Orginalteile im Internet erstanden
Damit die Herren es bequem hatten, wurde der Wagen um 90 Zentimeter verlängert. Er besaß damals schon elektrische Fensterheber, eine Klimaanlage oder ein Telefon. „Das ist alles noch originalgetreu.“ Um die historische Zeitreise noch authentischer zu machen, hat Dietz auch Nummernschilder, Verbandskästen, Parkuhren oder Eiskratzer aus DDR-Zeiten im Internet zusammengesucht und bestückt die Autos - je nachdem, worum es geht - mit den benötigten Devotionalien.
Einsatz bei Produktion von Michael „Bully“ Herbig
Vielleicht ein weiterer Grund, weshalb mittlerweile auch die ganz großen Produktionen auf ihn aufmerksam geworden sind. Und so kam der Volvo zusammen mit den Ost-Oldtimern bei den Dreharbeiten zu „Der Ballon“ zum Einsatz. Dabei handelt sich um einen Kinofilm vom Produzenten und Schauspieler Michael „Bully“ Herbig.

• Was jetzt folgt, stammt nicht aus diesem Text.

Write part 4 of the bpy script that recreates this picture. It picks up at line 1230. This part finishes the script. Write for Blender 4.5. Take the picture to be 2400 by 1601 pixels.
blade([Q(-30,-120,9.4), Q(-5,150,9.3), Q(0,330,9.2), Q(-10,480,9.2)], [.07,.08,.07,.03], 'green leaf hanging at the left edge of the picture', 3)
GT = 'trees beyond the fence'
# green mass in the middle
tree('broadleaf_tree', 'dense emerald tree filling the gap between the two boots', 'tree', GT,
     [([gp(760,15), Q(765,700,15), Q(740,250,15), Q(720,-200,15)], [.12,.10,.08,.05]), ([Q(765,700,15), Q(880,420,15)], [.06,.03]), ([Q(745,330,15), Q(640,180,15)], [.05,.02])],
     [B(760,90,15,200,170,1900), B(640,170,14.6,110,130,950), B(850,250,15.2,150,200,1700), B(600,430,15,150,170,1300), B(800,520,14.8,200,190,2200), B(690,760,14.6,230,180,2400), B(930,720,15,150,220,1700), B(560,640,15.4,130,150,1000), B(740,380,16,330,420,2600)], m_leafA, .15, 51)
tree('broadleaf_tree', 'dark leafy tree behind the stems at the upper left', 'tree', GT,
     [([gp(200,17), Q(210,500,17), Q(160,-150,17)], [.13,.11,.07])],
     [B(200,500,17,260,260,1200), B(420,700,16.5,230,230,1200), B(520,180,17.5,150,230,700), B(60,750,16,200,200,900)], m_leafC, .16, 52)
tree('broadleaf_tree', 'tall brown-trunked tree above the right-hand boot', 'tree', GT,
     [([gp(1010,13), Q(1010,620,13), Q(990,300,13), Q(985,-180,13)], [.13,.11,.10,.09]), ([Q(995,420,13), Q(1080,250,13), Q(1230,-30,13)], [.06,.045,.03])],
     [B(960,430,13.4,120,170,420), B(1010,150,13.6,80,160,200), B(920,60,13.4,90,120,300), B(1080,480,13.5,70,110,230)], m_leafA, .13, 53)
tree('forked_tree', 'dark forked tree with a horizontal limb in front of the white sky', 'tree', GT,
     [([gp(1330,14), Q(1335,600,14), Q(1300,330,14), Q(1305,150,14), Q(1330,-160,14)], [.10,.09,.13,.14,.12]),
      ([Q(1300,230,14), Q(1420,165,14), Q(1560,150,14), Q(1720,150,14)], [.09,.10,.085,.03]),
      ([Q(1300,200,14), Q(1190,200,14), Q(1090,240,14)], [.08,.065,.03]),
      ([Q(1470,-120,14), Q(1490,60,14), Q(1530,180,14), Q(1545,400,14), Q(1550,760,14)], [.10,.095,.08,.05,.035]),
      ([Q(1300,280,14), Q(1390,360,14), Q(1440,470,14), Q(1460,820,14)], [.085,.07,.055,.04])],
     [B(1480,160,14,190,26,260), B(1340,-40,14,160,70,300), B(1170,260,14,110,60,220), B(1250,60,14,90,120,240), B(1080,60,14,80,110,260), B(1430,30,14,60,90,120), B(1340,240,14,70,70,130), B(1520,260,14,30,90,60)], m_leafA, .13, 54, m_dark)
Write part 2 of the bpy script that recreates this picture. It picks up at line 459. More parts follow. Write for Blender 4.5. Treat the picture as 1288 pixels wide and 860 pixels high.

Spektakulärer Fluchtversuch aus der DDR
Basierend auf einer wahren Geschichte erzählt Bully vom wohl spektakulärsten Fluchtversuch aus der damaligen DDR in die Bundesrepublik Deutschland: Am 16. September 1979 gelang es zwei Familien mit einem selbstgebauten Heißluftballon die Grenze zu überwinden und in Bayern zu landen. Kinostart ist der 27. September 2018. Neben bekannten Schauspielern werden auch Matthias Dietz und seine Ost-Oldtimer - wenn auch nur als Statisten - auf der Leinwand zu sehen sein.